Monday, January 13, 2020

"Until Iowa" Post 5 Cory Booker Really Listened


“Until Iowa” Post 5: I began to write this morning: “As I enter my Iowa caucus in 21 days, I’m in Cory Booker’s corner.” I’ve been meeting candidates for months now and had been most impressed with Cory. But at noon I received word from Booker, “It’s with a full heart that I share this news -- I’ve made the decision to suspend my campaign for president.”

He listened, really listened, and learned from us. He is deeply committed to bringing this country together. He is a man of faith, extraordinarily intelligent, street-smart, globally informed, and locally astute. I respect his collaborative leadership style.
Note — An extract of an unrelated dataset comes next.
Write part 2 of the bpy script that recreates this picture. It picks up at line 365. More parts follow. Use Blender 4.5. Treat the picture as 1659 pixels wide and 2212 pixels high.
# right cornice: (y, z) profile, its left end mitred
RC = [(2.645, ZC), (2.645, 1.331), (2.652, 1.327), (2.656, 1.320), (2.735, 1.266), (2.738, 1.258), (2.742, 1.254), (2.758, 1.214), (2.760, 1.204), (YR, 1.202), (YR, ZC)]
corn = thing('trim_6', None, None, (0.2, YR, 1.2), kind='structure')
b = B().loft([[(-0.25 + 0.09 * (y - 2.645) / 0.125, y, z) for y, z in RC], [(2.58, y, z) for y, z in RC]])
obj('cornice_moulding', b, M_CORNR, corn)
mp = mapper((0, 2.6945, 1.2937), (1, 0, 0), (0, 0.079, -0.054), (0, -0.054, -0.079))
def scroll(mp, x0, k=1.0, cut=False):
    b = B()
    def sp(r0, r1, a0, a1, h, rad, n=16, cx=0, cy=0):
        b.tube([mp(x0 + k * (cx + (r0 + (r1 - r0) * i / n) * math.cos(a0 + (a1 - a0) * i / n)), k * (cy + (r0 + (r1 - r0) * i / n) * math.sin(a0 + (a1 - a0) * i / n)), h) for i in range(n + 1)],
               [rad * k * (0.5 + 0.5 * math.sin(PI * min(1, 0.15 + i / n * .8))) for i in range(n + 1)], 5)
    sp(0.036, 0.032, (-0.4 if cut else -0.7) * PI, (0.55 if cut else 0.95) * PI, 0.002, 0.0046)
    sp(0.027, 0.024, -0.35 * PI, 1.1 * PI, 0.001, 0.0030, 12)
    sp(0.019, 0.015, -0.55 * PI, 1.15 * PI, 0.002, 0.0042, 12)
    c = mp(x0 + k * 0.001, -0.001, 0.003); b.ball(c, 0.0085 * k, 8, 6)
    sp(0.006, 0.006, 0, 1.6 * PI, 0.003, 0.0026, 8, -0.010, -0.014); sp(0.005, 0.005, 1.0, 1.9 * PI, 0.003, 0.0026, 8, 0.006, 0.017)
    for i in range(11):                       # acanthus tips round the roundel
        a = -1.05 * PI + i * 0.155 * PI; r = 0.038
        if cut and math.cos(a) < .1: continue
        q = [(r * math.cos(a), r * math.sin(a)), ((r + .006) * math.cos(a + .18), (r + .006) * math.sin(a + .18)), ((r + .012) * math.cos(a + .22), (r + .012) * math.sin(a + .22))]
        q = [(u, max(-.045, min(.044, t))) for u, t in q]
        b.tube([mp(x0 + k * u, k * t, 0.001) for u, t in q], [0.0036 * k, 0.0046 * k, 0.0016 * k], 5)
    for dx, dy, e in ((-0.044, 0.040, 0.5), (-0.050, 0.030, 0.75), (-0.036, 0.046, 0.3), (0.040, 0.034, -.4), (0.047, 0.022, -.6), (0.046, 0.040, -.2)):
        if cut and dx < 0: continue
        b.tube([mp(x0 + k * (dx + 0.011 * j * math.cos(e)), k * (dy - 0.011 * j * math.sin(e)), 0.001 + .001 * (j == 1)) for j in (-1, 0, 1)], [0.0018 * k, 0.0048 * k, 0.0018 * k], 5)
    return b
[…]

He lives his convictions, going home to his residence in Newark rather than “moving on up.”  He’s “in touch” with all economic groups, across color lines.

Cory gathered many of endorsements early in Iowa. He continues to be in the “second tier” of candidates in the polls, and actually went up in a poll 1 point today from yesterday. Yet he was rarely mentioned in the press, even his dropping out today. I would love to have seen him stay in through Iowa because this year the first round of votes will be reported out (whose corner you go to when you enter the room) as well as the second, realignment.  But lack of money, not qualifying for this debate and his responsibility in Trump’s impeachment trial made him make the decision today.

We will miss Cory. He has a deep understanding of farm issues and foreign affairs—and of their connection.   We need his aggressive plan on gun safety, his work on criminal justice reform, protection of reproductive rights, his advocacy for people with disabilities, and his standing up for people and communities that have been left out and left behind.

Race! It is still about race. It has been for decades and centuries. Cory would tell the story of how his parents tried to buy a home in a segregated neighborhood and how people of courage had to work together to challenge the system to make that happen during the Civil Rights Era. The Obama administration argued that to fulfill the Fair Housing Act of 1968 agencies still had to address disparities in housing, integrate neighborhoods and transform racially concentrated areas of poverty into areas of opportunity. This January The Trump administration plans to propose pulling back Obama-era efforts to desegregate housing, saying they were burdensome.

This January Corry Booker and other candidates of color have had to drop out of the primaries. We need them.  I’m still in Cory’s corner.